In September this year, India signed a deal with France to purchase 36 off-the-shelf Dassault Rafale twin-engine fighters for the price of nearly $8.5 billion. This deal is hugely expensive in comparison to the UPA government’s negotiation in 2012 to pay $10.2 billion for 126 of these jets (to acquire 18 aircraft in fly-away condition and manufacture the rest in India) and also excluded the possibility of technology transfer to India.

Besides a half-hearted customary criticism by the Congress, “patriotic” opposition and “jingoist” media have refused to take the regime to task for this highly skewed Rafale deal. Before the BRICS summit this month, Modi also signed a major arms procurement agreement with Russia.

Besides jointly producing 200 small, twin-engine Kamov Ka-226T helicopters, the deal also includes an S-400 Triumf long-range air defence missile system from Russia worth over $5 billion. Like the Rafale deal, the Russian arms deal has also escaped careful scrutiny by experts and media.

India is also finalising its negotiation with Israel before Modi’s planned visit to that country to sign a number of military deals, including laser-designation pods and anti-tank guided missiles worth over $3 billion.
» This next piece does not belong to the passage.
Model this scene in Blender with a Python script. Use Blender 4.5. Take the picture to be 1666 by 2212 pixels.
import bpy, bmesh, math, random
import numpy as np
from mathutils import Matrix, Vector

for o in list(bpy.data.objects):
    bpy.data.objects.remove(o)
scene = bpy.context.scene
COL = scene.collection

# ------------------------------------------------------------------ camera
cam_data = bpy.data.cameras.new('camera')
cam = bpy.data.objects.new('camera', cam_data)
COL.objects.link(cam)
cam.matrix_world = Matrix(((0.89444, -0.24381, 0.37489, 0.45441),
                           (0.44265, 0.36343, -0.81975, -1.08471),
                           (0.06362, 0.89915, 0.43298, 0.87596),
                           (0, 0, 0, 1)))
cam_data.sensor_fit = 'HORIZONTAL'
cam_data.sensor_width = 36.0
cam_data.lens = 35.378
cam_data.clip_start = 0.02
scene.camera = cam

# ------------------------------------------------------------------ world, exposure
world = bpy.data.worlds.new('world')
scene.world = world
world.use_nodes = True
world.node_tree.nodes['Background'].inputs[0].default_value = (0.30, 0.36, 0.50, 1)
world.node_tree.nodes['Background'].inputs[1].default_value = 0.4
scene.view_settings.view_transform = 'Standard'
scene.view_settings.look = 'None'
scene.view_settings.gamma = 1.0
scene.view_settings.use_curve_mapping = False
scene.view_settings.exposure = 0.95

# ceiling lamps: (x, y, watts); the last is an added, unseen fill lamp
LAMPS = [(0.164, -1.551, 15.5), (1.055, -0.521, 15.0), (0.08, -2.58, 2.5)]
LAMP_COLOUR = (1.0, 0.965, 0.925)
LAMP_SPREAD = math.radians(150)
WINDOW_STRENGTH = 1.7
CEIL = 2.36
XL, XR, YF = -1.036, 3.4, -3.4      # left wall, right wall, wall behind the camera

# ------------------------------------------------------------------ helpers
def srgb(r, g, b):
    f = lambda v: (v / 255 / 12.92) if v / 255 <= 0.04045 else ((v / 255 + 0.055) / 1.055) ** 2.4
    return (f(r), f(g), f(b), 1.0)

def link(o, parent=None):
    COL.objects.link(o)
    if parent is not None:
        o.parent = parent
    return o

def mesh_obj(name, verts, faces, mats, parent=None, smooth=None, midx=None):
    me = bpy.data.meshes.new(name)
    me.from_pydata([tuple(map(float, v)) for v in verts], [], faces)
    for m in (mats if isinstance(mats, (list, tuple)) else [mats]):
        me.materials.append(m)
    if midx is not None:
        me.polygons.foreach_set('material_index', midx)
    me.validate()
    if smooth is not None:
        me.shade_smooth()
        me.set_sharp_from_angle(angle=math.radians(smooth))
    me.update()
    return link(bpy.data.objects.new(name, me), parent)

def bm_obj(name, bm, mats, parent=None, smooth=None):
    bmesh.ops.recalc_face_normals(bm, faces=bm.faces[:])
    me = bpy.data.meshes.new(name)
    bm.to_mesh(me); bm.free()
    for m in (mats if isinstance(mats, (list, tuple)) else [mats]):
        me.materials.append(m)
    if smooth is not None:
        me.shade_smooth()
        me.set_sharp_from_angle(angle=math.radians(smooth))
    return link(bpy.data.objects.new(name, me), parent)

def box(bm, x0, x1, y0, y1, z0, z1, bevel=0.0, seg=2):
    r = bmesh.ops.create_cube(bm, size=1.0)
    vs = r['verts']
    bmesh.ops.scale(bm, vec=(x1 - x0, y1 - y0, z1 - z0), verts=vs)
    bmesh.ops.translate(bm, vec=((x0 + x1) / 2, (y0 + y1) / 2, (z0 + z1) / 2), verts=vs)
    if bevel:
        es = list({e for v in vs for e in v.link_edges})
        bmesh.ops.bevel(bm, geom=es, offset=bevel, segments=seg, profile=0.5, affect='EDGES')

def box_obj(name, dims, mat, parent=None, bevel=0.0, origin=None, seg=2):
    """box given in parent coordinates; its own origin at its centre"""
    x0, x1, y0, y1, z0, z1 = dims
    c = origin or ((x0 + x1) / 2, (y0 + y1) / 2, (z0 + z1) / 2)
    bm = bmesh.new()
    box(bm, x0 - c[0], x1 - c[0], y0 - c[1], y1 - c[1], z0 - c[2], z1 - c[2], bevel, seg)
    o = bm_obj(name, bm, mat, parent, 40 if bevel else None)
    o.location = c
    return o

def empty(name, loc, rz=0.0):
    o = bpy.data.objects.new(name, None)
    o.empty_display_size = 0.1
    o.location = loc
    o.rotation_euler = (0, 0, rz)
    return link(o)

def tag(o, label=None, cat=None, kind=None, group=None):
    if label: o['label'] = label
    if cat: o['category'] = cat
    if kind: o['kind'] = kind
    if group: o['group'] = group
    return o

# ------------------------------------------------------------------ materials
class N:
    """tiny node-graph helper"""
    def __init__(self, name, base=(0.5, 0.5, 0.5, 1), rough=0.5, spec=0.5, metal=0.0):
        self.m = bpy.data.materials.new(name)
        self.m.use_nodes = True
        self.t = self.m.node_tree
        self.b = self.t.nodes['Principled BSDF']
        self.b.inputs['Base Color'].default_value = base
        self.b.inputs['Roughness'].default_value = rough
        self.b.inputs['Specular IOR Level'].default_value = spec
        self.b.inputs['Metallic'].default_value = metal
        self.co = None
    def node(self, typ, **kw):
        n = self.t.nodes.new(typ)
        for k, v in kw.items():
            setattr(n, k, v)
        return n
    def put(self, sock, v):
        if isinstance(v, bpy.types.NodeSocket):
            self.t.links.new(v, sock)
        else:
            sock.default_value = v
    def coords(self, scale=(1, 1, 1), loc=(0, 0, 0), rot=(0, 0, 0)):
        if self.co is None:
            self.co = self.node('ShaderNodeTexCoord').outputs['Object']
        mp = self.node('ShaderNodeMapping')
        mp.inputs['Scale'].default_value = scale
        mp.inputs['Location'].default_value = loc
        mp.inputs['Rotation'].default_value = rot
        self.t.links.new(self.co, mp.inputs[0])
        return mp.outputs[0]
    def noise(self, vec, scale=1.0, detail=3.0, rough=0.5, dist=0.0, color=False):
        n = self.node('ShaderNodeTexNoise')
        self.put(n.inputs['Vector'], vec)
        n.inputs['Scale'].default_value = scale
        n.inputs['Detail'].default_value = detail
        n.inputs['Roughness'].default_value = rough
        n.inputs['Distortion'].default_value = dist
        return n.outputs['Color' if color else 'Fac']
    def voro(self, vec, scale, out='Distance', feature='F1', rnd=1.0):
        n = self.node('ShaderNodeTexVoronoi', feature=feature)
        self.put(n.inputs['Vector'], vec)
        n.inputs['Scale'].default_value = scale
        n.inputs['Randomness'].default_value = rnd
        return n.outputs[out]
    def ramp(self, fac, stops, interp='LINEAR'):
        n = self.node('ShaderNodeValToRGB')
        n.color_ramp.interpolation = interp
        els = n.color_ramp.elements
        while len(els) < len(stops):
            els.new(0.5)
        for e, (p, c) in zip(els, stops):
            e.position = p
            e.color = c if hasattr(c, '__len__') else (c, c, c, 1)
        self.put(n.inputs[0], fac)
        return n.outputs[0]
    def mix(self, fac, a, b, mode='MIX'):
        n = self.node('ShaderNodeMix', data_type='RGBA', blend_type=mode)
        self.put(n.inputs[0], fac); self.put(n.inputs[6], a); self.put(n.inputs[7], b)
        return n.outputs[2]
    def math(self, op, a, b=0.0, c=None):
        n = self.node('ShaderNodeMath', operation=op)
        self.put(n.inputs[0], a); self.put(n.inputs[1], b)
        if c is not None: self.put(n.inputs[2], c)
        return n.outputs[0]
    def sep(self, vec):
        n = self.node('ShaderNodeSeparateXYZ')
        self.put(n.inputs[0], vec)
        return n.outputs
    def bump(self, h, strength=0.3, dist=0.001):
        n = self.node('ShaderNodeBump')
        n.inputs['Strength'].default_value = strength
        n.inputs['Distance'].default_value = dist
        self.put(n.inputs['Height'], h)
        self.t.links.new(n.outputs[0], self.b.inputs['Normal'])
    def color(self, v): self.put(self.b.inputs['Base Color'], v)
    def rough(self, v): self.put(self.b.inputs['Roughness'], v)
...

The Modi regime has not only signed the Logistics Exchange Memorandum of Agreement (LEMOA) with the United States, it has also become the second largest arms supplier to India with around $4.4 billion worth of deals in the past three years.

India is hastening the process to buy 22 Predator drone aircrafts, besides talks are on for acquiring jet engine technology and unmanned aerial vehicles (UAVs). Even the president of the US-India Business Council sees tremendous future opportunity for American arms manufacturers to expand their presence in India due to its current hostility with Pakistan.

The Modi regime has not only gone on a shopping binge of readymade military hardware from foreign countries, it has also promoted some of its industrialist cronies without previous experience in the arms production sector, like the Ambani brothers, to collaborate with foreign manufacturers for joint production in the name of “Make in India”.

Some retired generals, who benefit from their liaison with foreign arms manufacturers, are also active in promoting war hysteria in TV debates to legitimise the regime’s arms purchases on a massive scale. Arms dealers have become hyper-active in Lutyens’ Delhi in recent months to fight for their share of the pie as it has become clear from the Varun Gandhi “honey-trapped” allegation.

By actively building a warmongering media frenzy and promoting the fervor of fanatical devotion to the country, the Modi regime is creating an atmosphere where people are afraid of exercising their right of criticism of government decisions related to the defence sector. Besides the lure of political dividends, the warmongering helps the regime push ahead with huge arms deals with questionable means without being subjected to regular scrutiny by the opposition or the media.

Research clearly shows the robust connection between war and underdevelopment. As the World Development Report 2011, which had focused on war and development issues, confirms, war is development in reverse. War hinders development and intensifies and consolidates poverty.

However, supporters of the Modi regime in the name of “patriotism” intimidate anyone who disagrees with the government’s warmongering postures and its abandonment of the “development agenda” and diversion of scarce resources of a developing country towards massive arms purchases.